Tuesday, June 22, 2004

WHAT LAWYERS KNOW, AND WHAT THE PUBLIC SHOULD IGNORE


Just wondering: imagine if judges in interwar Italy were subject to something like the constraints of the current Code of Conduct, which limits judicial speech endorsing or opposing particular candidates. And then imagine that a judge said, "Mussolini's rise to power is a threat to the democratic system and must be opposed by citizens who care about constitutional constraints on politicians."

Should we (non-lawyers, that is) care if that judge could reasonably be described as violating a rule of judicial ethics? Seems to me that we should care under two conditions: 1) if we thought that the judge's response was a threat to the judiciary, and / or 2) if we thought his analysis was simply wrong. But if we thought that his analysis was basically persuasive, or even if we thought that the risks that he might be right outweigh the risks associated with option 1) (increased politicization of the judiciary), then we might not care so much about the Code of Conduct question.

My hypothetical is a bit silly, to be sure. Our responses to it are conditioned by our knowledge of what Italian fascism was. (And I do not mean to say that my hypothetical is close to what Judge Calabresi said recently; I wasn't there, and I'll wait for the transcript to make my judgment.) But I would be extraordinarily surprised if throughout American history there weren't judges who expressed worry - in public -- about the health of our constitutional order and linked that worry to processes connected with particular candidates. Seems to me that on balance it's a good thing for judges to do that when they feel so moved. Sometimes they might be right.
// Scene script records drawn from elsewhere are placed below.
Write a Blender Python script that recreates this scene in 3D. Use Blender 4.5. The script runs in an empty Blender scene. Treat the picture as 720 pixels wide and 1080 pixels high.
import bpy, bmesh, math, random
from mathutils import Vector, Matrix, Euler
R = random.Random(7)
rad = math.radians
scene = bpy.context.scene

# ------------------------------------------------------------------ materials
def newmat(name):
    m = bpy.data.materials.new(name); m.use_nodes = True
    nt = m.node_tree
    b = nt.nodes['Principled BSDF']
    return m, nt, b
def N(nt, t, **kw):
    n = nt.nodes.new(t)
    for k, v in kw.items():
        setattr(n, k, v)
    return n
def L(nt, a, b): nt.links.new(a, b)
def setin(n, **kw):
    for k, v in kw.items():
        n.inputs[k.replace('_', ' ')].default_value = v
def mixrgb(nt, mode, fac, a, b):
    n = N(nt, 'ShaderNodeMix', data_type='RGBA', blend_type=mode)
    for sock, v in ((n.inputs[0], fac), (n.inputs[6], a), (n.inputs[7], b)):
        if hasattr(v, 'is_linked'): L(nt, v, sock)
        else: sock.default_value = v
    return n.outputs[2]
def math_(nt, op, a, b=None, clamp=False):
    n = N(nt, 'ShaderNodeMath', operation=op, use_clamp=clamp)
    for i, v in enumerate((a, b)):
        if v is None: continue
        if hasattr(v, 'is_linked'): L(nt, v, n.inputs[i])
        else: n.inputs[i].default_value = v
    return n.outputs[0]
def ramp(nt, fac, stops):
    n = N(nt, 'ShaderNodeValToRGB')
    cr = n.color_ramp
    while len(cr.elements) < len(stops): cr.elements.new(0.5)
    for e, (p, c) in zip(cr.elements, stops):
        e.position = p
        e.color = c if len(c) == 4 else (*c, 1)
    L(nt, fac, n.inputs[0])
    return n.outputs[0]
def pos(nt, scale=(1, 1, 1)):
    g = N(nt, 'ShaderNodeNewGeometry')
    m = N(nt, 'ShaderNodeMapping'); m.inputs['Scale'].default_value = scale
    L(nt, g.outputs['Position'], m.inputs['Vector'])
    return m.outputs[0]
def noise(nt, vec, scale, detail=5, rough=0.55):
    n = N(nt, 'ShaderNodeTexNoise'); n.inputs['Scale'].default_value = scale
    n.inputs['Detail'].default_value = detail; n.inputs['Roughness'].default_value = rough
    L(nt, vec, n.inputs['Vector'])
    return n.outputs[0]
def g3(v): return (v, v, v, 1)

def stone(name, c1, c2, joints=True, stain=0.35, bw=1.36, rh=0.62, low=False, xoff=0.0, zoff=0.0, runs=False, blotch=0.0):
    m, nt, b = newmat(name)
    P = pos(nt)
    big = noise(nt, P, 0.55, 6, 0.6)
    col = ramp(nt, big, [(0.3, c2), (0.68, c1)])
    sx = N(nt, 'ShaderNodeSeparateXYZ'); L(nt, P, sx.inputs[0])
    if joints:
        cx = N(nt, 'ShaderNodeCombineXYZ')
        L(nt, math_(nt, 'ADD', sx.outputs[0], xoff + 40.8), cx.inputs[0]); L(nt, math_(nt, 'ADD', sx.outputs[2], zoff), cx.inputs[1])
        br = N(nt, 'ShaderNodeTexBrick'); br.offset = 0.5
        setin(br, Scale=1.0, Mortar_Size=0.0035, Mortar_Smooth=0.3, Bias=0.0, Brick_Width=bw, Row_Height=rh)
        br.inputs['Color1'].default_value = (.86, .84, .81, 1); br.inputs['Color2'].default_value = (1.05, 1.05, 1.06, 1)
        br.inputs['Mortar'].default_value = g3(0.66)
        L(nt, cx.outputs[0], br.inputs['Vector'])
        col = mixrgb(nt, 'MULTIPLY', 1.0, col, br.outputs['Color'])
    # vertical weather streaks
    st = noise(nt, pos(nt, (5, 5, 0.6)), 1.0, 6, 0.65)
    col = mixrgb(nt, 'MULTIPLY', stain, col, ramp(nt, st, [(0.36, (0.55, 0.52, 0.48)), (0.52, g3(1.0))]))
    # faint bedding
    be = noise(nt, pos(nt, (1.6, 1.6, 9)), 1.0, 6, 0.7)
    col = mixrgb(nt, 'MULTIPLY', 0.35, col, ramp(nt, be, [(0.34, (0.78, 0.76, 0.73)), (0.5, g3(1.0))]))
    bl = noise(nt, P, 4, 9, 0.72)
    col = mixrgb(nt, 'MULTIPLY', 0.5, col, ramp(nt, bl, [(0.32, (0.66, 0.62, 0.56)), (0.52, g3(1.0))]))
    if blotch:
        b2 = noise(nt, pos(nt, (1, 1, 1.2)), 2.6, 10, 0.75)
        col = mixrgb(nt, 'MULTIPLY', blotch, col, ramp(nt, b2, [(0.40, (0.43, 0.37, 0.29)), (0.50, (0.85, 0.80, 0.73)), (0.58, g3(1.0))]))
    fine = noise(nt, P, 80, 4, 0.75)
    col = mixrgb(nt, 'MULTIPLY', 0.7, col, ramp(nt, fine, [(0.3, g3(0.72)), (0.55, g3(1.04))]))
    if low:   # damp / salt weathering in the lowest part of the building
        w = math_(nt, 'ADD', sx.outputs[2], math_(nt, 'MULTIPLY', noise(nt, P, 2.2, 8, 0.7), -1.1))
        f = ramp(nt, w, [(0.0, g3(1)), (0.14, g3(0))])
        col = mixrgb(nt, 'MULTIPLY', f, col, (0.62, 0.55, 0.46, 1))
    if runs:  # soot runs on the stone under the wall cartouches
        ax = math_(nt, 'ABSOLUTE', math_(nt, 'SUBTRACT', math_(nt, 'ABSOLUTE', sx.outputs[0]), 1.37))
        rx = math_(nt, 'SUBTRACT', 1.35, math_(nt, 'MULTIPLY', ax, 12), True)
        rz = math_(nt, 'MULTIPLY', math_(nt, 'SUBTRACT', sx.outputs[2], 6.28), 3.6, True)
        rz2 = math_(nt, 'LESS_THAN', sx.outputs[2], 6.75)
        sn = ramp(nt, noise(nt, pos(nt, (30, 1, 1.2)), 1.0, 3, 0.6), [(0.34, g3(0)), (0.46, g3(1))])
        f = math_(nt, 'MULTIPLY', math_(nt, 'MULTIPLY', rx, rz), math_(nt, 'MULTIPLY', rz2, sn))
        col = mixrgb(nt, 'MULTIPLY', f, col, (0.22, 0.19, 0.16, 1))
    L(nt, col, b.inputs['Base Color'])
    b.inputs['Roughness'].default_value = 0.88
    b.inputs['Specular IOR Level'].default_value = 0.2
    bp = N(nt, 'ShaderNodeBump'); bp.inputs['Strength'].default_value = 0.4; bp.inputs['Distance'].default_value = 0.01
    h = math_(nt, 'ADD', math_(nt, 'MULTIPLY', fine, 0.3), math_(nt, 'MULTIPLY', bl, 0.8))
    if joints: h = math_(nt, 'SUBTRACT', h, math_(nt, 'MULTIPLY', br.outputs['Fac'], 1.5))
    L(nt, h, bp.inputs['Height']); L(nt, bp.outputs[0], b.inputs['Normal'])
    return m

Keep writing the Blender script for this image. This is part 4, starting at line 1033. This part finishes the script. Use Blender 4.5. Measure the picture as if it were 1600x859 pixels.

This is not to say that lawyers shouldn't have a debate about the Code of Conduct question. As Charles Fried argued in an interesting article on the "artificial reason of the law," the law can be viewed as a specialized discipline that connects broader philosophic views with certain facts on the ground. It shouldn't be surprising that the specialized discipline can sometimes seem at cross-purposes with the broader philosophic views, including questions concerning political theory (in this case, encompassing the intersection of politics and constitutionalism). The law is not a perfect mediator (good, then, that it is not the only mediator!). Here, the Code of Conduct question should only be interesting to lawyers and those who study them. The important questions lie elsewhere.